> **GOAL OF THE EXERCISE**
Reproduce the entries in full, with no changes.

## BEGIN

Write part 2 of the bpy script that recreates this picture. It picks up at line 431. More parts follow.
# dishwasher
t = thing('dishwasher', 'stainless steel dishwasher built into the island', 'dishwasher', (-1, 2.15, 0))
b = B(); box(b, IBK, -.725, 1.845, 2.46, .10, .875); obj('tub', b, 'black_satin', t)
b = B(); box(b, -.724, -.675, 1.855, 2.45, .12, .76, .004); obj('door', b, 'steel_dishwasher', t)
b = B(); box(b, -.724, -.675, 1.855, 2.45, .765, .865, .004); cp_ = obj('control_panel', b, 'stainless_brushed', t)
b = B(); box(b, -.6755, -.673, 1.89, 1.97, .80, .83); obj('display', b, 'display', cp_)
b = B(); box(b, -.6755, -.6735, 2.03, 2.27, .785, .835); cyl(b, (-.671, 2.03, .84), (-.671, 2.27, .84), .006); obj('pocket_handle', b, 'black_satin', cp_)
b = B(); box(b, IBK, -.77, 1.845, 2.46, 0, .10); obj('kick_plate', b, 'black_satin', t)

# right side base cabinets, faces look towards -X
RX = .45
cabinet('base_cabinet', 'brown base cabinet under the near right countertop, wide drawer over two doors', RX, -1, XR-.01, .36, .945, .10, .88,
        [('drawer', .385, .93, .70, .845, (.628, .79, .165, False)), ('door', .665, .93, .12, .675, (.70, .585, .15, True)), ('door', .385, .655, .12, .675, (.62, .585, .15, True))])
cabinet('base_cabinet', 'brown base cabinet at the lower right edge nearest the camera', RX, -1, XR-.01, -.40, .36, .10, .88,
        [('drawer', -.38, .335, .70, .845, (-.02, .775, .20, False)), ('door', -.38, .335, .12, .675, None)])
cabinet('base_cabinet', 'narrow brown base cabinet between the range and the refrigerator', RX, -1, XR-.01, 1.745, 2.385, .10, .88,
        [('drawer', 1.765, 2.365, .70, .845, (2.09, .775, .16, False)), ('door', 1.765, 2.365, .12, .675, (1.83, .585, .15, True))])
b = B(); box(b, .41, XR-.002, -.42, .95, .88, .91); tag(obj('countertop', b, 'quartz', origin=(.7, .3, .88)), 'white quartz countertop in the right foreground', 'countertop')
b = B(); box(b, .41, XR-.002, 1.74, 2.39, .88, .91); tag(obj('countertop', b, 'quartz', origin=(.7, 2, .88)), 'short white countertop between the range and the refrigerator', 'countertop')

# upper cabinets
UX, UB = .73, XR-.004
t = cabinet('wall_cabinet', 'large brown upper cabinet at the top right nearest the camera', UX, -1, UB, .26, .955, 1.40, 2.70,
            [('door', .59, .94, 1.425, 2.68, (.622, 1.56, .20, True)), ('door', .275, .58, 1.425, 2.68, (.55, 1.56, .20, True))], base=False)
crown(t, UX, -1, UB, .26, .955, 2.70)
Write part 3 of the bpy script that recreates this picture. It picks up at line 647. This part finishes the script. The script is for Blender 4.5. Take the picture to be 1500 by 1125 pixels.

## END

> **EXERCISE ANSWER**
Write part 2 of the bpy script that recreates this picture. It picks up at line 431. More parts follow.
# dishwasher
t = thing('dishwasher', 'stainless steel dishwasher built into the island', 'dishwasher', (-1, 2.15, 0))
b = B(); box(b, IBK, -.725, 1.845, 2.46, .10, .875); obj('tub', b, 'black_satin', t)
b = B(); box(b, -.724, -.675, 1.855, 2.45, .12, .76, .004); obj('door', b, 'steel_dishwasher', t)
b = B(); box(b, -.724, -.675, 1.855, 2.45, .765, .865, .004); cp_ = obj('control_panel', b, 'stainless_brushed', t)
b = B(); box(b, -.6755, -.673, 1.89, 1.97, .80, .83); obj('display', b, 'display', cp_)
b = B(); box(b, -.6755, -.6735, 2.03, 2.27, .785, .835); cyl(b, (-.671, 2.03, .84), (-.671, 2.27, .84), .006); obj('pocket_handle', b, 'black_satin', cp_)
b = B(); box(b, IBK, -.77, 1.845, 2.46, 0, .10); obj('kick_plate', b, 'black_satin', t)

# right side base cabinets, faces look towards -X
RX = .45
cabinet('base_cabinet', 'brown base cabinet under the near right countertop, wide drawer over two doors', RX, -1, XR-.01, .36, .945, .10, .88,
        [('drawer', .385, .93, .70, .845, (.628, .79, .165, False)), ('door', .665, .93, .12, .675, (.70, .585, .15, True)), ('door', .385, .655, .12, .675, (.62, .585, .15, True))])
cabinet('base_cabinet', 'brown base cabinet at the lower right edge nearest the camera', RX, -1, XR-.01, -.40, .36, .10, .88,
        [('drawer', -.38, .335, .70, .845, (-.02, .775, .20, False)), ('door', -.38, .335, .12, .675, None)])
cabinet('base_cabinet', 'narrow brown base cabinet between the range and the refrigerator', RX, -1, XR-.01, 1.745, 2.385, .10, .88,
        [('drawer', 1.765, 2.365, .70, .845, (2.09, .775, .16, False)), ('door', 1.765, 2.365, .12, .675, (1.83, .585, .15, True))])
b = B(); box(b, .41, XR-.002, -.42, .95, .88, .91); tag(obj('countertop', b, 'quartz', origin=(.7, .3, .88)), 'white quartz countertop in the right foreground', 'countertop')
b = B(); box(b, .41, XR-.002, 1.74, 2.39, .88, .91); tag(obj('countertop', b, 'quartz', origin=(.7, 2, .88)), 'short white countertop between the range and the refrigerator', 'countertop')

# upper cabinets
UX, UB = .73, XR-.004
t = cabinet('wall_cabinet', 'large brown upper cabinet at the top right nearest the camera', UX, -1, UB, .26, .955, 1.40, 2.70,
            [('door', .59, .94, 1.425, 2.68, (.622, 1.56, .20, True)), ('door', .275, .58, 1.425, 2.68, (.55, 1.56, .20, True))], base=False)
crown(t, UX, -1, UB, .26, .955, 2.70)
Write part 3 of the bpy script that recreates this picture. It picks up at line 647. This part finishes the script. The script is for Blender 4.5. Take the picture to be 1500 by 1125 pixels.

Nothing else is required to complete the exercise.